## JOB
Retype the material that follows, keeping every word as it is.

## RECORDS TO PROCESS
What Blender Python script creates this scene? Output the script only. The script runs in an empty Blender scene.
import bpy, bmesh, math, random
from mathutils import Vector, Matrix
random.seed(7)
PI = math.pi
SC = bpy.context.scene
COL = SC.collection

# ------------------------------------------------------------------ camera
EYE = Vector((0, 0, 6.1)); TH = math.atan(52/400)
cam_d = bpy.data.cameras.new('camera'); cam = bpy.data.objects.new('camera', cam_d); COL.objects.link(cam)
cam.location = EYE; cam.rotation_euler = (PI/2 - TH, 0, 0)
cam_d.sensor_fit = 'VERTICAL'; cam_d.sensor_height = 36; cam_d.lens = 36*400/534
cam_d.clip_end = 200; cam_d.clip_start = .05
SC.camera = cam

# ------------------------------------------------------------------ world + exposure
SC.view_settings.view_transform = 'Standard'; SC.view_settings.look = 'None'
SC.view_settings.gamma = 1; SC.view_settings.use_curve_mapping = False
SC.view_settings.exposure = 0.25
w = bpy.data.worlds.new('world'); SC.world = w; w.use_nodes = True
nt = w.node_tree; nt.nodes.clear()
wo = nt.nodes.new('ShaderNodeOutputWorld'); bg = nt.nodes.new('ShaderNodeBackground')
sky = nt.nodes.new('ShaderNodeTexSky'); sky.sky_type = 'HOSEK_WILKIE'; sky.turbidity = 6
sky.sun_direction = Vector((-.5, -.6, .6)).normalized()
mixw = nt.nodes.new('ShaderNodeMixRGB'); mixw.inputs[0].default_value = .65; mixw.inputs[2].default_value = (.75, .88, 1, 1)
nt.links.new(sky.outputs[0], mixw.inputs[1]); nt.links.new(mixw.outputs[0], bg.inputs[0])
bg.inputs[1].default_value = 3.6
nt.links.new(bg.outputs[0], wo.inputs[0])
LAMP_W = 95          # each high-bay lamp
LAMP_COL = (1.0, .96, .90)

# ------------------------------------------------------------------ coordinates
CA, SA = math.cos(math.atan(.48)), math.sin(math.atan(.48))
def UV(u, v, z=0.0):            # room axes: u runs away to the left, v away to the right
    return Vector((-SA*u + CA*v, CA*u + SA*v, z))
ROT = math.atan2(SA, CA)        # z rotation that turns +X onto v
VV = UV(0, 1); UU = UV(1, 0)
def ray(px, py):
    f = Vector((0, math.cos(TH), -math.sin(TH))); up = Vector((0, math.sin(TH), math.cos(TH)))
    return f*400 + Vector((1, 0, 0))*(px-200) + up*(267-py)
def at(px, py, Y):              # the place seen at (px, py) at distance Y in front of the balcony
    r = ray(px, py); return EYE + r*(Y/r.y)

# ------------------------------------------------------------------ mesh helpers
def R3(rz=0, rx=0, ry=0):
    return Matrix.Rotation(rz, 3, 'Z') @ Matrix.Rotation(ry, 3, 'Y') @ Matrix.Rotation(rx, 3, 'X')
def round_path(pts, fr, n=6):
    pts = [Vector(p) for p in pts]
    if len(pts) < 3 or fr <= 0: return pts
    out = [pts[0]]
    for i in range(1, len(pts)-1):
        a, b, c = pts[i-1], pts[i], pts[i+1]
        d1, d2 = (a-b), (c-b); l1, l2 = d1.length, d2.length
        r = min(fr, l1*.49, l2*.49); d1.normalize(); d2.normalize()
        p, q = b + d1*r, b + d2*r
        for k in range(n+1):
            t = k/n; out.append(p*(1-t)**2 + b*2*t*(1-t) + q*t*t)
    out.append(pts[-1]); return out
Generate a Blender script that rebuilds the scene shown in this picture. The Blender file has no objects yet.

## ANSWER TO THE TASK
What Blender Python script creates this scene? Output the script only. The script runs in an empty Blender scene.
import bpy, bmesh, math, random
from mathutils import Vector, Matrix
random.seed(7)
PI = math.pi
SC = bpy.context.scene
COL = SC.collection

# ------------------------------------------------------------------ camera
EYE = Vector((0, 0, 6.1)); TH = math.atan(52/400)
cam_d = bpy.data.cameras.new('camera'); cam = bpy.data.objects.new('camera', cam_d); COL.objects.link(cam)
cam.location = EYE; cam.rotation_euler = (PI/2 - TH, 0, 0)
cam_d.sensor_fit = 'VERTICAL'; cam_d.sensor_height = 36; cam_d.lens = 36*400/534
cam_d.clip_end = 200; cam_d.clip_start = .05
SC.camera = cam

# ------------------------------------------------------------------ world + exposure
SC.view_settings.view_transform = 'Standard'; SC.view_settings.look = 'None'
SC.view_settings.gamma = 1; SC.view_settings.use_curve_mapping = False
SC.view_settings.exposure = 0.25
w = bpy.data.worlds.new('world'); SC.world = w; w.use_nodes = True
nt = w.node_tree; nt.nodes.clear()
wo = nt.nodes.new('ShaderNodeOutputWorld'); bg = nt.nodes.new('ShaderNodeBackground')
sky = nt.nodes.new('ShaderNodeTexSky'); sky.sky_type = 'HOSEK_WILKIE'; sky.turbidity = 6
sky.sun_direction = Vector((-.5, -.6, .6)).normalized()
mixw = nt.nodes.new('ShaderNodeMixRGB'); mixw.inputs[0].default_value = .65; mixw.inputs[2].default_value = (.75, .88, 1, 1)
nt.links.new(sky.outputs[0], mixw.inputs[1]); nt.links.new(mixw.outputs[0], bg.inputs[0])
bg.inputs[1].default_value = 3.6
nt.links.new(bg.outputs[0], wo.inputs[0])
LAMP_W = 95          # each high-bay lamp
LAMP_COL = (1.0, .96, .90)

# ------------------------------------------------------------------ coordinates
CA, SA = math.cos(math.atan(.48)), math.sin(math.atan(.48))
def UV(u, v, z=0.0):            # room axes: u runs away to the left, v away to the right
    return Vector((-SA*u + CA*v, CA*u + SA*v, z))
ROT = math.atan2(SA, CA)        # z rotation that turns +X onto v
VV = UV(0, 1); UU = UV(1, 0)
def ray(px, py):
    f = Vector((0, math.cos(TH), -math.sin(TH))); up = Vector((0, math.sin(TH), math.cos(TH)))
    return f*400 + Vector((1, 0, 0))*(px-200) + up*(267-py)
def at(px, py, Y):              # the place seen at (px, py) at distance Y in front of the balcony
    r = ray(px, py); return EYE + r*(Y/r.y)

# ------------------------------------------------------------------ mesh helpers
def R3(rz=0, rx=0, ry=0):
    return Matrix.Rotation(rz, 3, 'Z') @ Matrix.Rotation(ry, 3, 'Y') @ Matrix.Rotation(rx, 3, 'X')
def round_path(pts, fr, n=6):
    pts = [Vector(p) for p in pts]
    if len(pts) < 3 or fr <= 0: return pts
    out = [pts[0]]
    for i in range(1, len(pts)-1):
        a, b, c = pts[i-1], pts[i], pts[i+1]
        d1, d2 = (a-b), (c-b); l1, l2 = d1.length, d2.length
        r = min(fr, l1*.49, l2*.49); d1.normalize(); d2.normalize()
        p, q = b + d1*r, b + d2*r
        for k in range(n+1):
            t = k/n; out.append(p*(1-t)**2 + b*2*t*(1-t) + q*t*t)
    out.append(pts[-1]); return out
Generate a Blender script that rebuilds the scene shown in this picture. The Blender file has no objects yet.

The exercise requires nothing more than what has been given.